Certa vez, encontrei num livro de religião um bicho
cabeludo, mordido como uma fera, lá ele, endemoniado. Parei naquela página
atraído pela figura, ainda me lembro do rosto, o desenho do Rei Saul
enfurecido. Até hoje me acompanham aqueles grandes olhos cheios de ira do rei,
ele enlouquecido de inveja, as enormes bolas saltando da face.
O profeta Samuel condenara o rei porque ele, nas
batalhas que vencia, não degolava as mulheres e as crianças das tribos
derrotadas. O deus de Israel estava magoado. Saul tinha que destruir o inimigo
sem piedade, essa era a ordem. A sua vacilação, ou a sua ambição em pilhar bens
materiais, que deixara vivos os gentios, era pecado imperdoável. Saul não mais
servia.

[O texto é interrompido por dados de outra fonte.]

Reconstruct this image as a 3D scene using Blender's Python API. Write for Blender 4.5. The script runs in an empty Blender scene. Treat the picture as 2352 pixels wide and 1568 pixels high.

Um jovem aparecia, já ungido, para tomar o lugar do decadente rei.
“Saul matou mil, mas Davi matou dez mil”, cantava o povo na rua, enaltecendo a
vitória contra o gigante Golias.
Mas gigante mesmo era cada olho do Rei Saul. E quando um
seu olho crescia, o outro olho o acompanhava, dois gigantes concorrendo, dois
espelhos para as crianças entenderem o que era ira.